Messi blitzes the Gunners:

What did warrant praising was Messi's quartet of strikes against Arsenal in 2010. Barcelona had snatched a draw from the jaws of defeat at the Emirates, dominating and leading a game before allowing their hosts to draw level. The Gunners actually took the lead at Camp Nou via Nicklas Bendtner (no, seriously), which didn't settle well with Messi, who promptly attempted to burst the net a minute later.
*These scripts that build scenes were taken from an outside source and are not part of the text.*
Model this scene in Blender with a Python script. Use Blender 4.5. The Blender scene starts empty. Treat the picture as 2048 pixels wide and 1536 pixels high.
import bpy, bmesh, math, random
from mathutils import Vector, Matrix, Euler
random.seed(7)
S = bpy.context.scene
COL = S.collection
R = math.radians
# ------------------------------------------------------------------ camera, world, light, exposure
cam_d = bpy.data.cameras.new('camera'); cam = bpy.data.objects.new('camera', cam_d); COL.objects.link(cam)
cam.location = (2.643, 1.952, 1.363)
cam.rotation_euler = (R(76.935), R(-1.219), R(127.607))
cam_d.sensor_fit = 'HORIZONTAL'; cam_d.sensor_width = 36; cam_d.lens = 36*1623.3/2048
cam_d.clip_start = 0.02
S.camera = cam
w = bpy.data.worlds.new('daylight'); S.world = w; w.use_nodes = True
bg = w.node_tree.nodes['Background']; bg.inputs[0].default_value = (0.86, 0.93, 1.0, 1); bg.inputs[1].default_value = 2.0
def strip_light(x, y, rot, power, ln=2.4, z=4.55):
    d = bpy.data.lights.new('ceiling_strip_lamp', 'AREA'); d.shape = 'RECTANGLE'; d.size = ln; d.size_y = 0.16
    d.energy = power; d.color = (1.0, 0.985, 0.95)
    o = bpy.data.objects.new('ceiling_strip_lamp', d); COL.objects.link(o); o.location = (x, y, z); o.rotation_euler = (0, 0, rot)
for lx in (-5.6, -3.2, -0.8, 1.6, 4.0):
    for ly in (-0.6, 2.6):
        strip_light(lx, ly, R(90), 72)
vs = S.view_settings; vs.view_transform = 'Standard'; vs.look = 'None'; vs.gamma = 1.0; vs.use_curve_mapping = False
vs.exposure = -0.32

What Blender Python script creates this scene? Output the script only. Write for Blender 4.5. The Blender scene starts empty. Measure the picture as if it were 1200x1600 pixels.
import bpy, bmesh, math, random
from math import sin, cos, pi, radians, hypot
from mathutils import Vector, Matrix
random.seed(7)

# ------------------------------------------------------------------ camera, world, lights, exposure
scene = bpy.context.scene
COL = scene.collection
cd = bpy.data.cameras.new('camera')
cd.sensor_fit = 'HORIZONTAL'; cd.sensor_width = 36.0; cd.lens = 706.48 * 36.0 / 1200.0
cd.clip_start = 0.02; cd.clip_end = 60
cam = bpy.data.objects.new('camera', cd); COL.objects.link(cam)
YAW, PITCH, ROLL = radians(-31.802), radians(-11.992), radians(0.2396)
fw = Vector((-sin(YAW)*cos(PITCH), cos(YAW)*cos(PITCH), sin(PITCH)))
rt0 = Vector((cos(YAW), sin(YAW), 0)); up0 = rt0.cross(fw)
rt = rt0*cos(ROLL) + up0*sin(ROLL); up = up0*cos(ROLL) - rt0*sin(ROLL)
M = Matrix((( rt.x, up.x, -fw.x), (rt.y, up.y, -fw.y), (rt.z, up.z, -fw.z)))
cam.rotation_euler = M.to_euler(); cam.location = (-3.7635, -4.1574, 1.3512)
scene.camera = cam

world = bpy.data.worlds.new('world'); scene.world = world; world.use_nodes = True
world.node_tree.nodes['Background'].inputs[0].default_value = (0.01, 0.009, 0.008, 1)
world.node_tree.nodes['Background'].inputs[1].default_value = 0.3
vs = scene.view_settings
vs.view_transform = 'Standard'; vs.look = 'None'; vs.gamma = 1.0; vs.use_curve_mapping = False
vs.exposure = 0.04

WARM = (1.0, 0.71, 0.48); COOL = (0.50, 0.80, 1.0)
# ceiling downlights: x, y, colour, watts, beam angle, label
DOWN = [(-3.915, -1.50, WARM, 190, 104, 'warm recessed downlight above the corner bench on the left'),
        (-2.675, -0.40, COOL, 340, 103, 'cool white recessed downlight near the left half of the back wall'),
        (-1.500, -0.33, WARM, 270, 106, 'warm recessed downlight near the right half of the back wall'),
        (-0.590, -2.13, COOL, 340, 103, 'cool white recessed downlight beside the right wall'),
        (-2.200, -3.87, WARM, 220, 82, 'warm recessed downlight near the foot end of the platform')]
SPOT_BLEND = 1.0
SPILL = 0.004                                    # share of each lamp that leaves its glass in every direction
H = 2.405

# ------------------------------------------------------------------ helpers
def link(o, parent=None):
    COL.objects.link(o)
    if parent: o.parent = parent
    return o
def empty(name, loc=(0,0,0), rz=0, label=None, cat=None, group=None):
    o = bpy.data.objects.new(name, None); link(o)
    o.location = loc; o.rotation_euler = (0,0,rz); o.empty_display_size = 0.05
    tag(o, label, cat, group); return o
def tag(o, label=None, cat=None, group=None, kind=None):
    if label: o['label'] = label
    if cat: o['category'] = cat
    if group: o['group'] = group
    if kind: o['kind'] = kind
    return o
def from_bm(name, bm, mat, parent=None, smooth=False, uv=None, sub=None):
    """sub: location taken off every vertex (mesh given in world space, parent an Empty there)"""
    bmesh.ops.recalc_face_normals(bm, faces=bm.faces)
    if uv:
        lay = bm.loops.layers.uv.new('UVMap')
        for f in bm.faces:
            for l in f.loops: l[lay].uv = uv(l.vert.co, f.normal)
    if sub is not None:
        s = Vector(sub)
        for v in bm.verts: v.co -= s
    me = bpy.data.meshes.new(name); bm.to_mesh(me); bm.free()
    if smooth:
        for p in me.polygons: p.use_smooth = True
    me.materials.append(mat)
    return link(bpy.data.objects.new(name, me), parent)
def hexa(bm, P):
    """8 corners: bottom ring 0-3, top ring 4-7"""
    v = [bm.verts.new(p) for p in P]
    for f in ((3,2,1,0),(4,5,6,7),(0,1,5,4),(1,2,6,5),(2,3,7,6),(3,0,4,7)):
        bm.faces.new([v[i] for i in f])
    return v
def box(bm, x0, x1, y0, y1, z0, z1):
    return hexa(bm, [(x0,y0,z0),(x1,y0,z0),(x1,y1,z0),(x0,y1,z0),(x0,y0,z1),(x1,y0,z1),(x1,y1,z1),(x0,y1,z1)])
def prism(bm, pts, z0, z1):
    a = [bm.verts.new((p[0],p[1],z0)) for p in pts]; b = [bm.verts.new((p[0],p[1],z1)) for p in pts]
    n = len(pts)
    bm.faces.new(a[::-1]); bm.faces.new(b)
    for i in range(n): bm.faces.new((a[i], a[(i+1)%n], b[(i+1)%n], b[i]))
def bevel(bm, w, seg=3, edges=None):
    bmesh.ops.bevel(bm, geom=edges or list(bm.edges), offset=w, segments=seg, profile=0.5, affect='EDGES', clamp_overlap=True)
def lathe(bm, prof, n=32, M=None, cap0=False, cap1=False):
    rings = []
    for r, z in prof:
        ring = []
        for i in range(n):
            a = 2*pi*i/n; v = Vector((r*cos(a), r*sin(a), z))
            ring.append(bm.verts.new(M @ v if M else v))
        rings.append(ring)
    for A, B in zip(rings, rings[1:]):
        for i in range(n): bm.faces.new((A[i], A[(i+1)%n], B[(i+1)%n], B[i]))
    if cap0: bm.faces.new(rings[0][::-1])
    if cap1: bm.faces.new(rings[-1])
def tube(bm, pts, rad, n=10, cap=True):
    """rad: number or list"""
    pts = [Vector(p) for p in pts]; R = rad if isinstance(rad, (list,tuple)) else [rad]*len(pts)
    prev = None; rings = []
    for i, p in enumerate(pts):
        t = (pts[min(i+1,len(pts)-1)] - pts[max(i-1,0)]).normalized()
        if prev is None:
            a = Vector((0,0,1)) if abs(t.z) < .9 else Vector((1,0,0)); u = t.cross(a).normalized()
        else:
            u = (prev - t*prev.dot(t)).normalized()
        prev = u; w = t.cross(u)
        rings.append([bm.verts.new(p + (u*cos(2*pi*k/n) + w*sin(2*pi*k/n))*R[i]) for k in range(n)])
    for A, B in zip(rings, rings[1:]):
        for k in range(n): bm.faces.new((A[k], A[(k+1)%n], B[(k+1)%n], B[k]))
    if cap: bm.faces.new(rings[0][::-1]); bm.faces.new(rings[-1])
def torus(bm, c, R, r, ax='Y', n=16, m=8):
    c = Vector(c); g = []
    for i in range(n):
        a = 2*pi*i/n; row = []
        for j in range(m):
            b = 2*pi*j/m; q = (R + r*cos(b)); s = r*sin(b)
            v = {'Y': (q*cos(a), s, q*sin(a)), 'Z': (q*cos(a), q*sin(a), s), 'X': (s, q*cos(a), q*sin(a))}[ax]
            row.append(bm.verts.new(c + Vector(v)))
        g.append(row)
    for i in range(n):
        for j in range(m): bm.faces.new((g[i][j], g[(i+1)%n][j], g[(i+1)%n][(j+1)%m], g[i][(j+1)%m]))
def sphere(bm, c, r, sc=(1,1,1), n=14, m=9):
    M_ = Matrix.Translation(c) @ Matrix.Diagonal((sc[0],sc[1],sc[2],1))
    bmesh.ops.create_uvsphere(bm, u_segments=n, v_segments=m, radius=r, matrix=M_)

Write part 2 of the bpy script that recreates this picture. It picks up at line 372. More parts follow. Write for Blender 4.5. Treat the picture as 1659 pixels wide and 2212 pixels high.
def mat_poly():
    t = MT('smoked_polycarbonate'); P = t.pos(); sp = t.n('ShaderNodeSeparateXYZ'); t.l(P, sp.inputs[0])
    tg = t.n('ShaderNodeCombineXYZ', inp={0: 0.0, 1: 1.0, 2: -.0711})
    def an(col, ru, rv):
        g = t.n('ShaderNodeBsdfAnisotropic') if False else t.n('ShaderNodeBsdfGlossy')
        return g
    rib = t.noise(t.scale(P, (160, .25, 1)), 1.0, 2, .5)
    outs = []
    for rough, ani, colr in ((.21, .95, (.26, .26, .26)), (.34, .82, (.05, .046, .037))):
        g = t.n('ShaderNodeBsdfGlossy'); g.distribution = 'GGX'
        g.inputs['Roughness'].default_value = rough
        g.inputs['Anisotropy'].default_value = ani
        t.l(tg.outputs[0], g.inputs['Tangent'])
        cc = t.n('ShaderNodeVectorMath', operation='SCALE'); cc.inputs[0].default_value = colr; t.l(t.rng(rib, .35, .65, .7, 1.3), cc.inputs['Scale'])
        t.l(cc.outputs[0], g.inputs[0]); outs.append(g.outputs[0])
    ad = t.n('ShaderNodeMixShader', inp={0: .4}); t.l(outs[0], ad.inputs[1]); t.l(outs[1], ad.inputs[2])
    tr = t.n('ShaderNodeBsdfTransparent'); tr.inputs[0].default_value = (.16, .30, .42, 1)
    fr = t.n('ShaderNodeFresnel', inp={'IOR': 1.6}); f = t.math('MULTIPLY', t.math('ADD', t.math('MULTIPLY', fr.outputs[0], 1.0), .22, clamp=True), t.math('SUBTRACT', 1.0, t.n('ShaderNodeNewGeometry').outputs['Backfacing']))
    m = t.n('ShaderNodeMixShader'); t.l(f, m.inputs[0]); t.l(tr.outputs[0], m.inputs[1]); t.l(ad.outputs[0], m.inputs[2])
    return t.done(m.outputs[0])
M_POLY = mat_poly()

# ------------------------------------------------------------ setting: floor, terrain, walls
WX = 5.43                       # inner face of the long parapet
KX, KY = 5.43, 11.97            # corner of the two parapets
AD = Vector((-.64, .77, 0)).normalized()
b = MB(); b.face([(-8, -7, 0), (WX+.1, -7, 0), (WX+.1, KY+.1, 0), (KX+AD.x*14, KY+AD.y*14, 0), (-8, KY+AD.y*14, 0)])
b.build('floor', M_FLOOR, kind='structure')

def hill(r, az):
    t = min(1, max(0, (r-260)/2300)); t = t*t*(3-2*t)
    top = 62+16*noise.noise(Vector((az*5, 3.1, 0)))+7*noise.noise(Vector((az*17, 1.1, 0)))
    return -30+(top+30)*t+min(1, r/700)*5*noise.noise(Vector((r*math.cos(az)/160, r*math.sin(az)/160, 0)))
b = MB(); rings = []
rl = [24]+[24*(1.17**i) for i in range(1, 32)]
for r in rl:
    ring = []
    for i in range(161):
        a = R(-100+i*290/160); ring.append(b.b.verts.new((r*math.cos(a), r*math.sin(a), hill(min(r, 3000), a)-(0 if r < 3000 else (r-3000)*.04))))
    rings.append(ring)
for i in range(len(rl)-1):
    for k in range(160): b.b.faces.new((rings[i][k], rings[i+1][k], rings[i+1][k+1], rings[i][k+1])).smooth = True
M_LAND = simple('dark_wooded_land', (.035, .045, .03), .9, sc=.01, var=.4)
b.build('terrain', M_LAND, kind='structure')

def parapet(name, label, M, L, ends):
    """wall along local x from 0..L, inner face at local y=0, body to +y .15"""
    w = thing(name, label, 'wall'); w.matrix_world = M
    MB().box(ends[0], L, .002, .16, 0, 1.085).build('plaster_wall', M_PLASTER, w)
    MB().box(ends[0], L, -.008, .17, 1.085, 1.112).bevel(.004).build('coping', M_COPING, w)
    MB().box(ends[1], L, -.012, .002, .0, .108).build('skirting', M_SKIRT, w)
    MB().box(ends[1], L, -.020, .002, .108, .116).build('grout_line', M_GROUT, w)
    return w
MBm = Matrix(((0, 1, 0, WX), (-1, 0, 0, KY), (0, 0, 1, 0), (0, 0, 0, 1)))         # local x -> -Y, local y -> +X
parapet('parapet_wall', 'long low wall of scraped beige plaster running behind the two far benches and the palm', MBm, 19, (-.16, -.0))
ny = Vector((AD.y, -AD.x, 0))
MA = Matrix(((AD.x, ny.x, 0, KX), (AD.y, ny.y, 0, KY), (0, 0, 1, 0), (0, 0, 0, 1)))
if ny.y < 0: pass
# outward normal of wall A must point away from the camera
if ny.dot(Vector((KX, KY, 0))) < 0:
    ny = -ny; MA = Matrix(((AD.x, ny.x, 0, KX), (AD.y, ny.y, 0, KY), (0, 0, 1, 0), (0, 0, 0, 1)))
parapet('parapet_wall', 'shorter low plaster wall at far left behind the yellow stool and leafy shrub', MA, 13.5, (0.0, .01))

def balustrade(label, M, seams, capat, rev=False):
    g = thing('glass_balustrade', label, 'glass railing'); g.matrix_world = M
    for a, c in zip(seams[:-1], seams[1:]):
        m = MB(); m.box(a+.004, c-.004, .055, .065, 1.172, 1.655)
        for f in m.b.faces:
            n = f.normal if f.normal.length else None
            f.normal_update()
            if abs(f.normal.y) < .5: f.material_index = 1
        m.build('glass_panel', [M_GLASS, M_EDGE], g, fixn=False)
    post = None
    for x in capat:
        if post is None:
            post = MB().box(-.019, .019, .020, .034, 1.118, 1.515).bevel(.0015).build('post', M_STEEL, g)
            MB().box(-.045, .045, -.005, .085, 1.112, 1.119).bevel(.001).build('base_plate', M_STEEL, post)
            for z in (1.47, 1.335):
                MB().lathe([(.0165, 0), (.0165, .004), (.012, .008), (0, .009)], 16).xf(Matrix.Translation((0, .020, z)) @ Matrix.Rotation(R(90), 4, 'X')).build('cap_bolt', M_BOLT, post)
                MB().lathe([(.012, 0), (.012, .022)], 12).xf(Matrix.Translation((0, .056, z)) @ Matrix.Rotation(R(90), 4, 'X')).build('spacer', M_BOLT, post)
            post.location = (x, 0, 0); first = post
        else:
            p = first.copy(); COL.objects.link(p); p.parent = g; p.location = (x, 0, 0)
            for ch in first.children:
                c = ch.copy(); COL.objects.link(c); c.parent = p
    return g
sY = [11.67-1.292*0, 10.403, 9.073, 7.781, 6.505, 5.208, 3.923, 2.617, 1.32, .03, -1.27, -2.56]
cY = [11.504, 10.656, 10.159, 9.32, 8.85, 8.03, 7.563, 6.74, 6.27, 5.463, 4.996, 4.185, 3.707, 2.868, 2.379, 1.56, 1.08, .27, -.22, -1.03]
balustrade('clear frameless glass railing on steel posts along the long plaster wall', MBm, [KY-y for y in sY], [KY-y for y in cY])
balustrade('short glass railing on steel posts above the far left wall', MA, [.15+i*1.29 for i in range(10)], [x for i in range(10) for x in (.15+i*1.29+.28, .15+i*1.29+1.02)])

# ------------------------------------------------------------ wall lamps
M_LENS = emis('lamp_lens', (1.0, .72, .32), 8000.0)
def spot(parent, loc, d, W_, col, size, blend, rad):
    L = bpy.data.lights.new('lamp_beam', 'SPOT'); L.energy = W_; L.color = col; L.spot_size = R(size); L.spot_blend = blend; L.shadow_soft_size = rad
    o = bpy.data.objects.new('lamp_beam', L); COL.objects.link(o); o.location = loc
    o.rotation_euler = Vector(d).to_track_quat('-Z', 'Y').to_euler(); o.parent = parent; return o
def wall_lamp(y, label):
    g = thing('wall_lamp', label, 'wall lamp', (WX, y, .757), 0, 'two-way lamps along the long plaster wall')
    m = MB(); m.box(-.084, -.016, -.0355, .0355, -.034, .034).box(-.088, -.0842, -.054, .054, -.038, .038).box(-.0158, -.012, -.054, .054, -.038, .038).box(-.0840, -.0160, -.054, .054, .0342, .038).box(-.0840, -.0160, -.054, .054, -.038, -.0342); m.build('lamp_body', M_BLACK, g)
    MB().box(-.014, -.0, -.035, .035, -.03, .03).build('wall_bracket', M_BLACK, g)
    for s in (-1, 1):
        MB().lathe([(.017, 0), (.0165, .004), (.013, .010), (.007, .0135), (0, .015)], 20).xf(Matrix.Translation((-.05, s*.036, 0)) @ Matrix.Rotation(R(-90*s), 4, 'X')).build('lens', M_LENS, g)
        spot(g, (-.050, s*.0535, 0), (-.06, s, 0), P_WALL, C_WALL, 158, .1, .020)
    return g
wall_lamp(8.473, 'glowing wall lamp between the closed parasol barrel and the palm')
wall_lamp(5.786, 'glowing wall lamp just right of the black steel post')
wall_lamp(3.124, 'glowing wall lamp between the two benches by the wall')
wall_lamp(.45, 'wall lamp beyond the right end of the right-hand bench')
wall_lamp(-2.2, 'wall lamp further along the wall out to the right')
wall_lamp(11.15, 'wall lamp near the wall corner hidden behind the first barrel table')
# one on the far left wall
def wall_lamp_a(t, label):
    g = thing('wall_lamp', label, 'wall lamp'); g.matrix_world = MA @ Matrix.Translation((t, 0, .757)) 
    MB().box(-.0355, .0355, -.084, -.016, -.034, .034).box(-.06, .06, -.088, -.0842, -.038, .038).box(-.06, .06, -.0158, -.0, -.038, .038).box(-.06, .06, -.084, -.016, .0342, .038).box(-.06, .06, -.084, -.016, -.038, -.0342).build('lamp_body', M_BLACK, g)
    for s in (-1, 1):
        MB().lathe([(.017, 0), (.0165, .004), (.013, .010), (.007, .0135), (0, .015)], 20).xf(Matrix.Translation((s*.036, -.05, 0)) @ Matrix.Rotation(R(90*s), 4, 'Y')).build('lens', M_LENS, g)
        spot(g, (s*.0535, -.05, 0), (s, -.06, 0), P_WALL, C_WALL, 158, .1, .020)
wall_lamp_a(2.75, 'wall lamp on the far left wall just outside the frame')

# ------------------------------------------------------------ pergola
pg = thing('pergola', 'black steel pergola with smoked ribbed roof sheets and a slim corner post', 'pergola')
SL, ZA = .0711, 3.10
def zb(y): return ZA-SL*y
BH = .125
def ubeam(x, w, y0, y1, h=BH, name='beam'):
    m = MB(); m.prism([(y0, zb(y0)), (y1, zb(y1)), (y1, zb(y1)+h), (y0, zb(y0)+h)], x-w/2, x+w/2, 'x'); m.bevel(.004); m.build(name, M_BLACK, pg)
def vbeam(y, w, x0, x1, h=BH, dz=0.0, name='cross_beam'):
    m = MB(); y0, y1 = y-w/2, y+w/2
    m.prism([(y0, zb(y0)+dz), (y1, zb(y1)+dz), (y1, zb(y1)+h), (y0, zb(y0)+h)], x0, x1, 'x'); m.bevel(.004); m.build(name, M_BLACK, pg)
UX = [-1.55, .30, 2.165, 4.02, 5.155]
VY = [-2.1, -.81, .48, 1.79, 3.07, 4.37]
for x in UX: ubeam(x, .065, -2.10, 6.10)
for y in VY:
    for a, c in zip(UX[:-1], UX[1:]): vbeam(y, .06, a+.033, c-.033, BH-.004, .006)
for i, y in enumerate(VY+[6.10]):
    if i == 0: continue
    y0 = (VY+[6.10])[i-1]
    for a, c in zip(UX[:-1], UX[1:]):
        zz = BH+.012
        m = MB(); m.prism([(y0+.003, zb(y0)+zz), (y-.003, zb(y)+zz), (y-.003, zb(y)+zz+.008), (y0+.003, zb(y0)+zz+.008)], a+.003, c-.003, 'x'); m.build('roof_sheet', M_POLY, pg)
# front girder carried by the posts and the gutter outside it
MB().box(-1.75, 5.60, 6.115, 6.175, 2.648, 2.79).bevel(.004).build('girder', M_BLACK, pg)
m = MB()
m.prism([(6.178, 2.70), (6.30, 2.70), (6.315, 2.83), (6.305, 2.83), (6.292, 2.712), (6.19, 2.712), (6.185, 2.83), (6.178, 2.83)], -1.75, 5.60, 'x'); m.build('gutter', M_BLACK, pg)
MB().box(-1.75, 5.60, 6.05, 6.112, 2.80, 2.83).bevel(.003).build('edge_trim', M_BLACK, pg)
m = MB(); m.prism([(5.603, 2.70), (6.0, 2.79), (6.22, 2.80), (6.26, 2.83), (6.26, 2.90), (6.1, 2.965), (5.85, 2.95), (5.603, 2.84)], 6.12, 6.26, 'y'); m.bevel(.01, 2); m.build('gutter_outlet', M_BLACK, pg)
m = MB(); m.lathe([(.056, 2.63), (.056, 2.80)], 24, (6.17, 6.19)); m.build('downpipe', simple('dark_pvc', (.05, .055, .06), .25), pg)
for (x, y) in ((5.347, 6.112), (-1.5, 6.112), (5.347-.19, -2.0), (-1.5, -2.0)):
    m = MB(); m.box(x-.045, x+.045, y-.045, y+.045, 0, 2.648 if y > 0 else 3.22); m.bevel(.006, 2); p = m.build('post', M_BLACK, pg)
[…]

Thereafter, with the assistance of some Keystone Cops defending, he annihilated Arsenal with focused guile and had even the rarely magnanimous Arsene Wenger swooning afterwards.

Holding off Zaragoza

One of Messi's greatest assets is grit. For all the silk he weaves on a football pitch, his steely resilience and deceptive strength has seen him withstand a bevy of hatchet men in La Liga, which further corroborates with the Maradona heir pronunciations.

Another burst:

His dribble last season against Real Zaragoza started by him holding off Antonio Herrera before beating three opponents (one defender twice) and firing a low shot past Toni Doblas for his second of the game. Even members of Barcelona's staff put their hands to their head in amazement, evoking memories of Bobby Robson's astonishment at Ronaldo's goal for the same club against Compostela in 1996.

Mauling Madrid

"I'd like to play against 10 men too, like he does," opined Cristiano Ronaldo after Messi effectively killed the 2011 Champions League semi-final at the halfway stage. Madrid were a man down after Pepe was controversially sent off having made minimal contact on the Oscar-worthy Dani Alves at 0-0. Barcelona capitalised when substitute Ibrahim Afellay provided a cross for Messi to head in the breakthrough in the 76th minute.

Leo the lion:

The piece de resistance was to come though. Exchanging a one-two with Sergio Busquets, like the Getafe goal, Messi resembled a Porsche seamlessly switching through the gears as a host of Land Rovers perished in his wake. What makes it such a marvellous goal is how Busquets resembles one of those disinterested schoolboys during PE. He kills the ball, allows Messi to takeover, and every Blaugrana player near enough stops and watches on in admiration.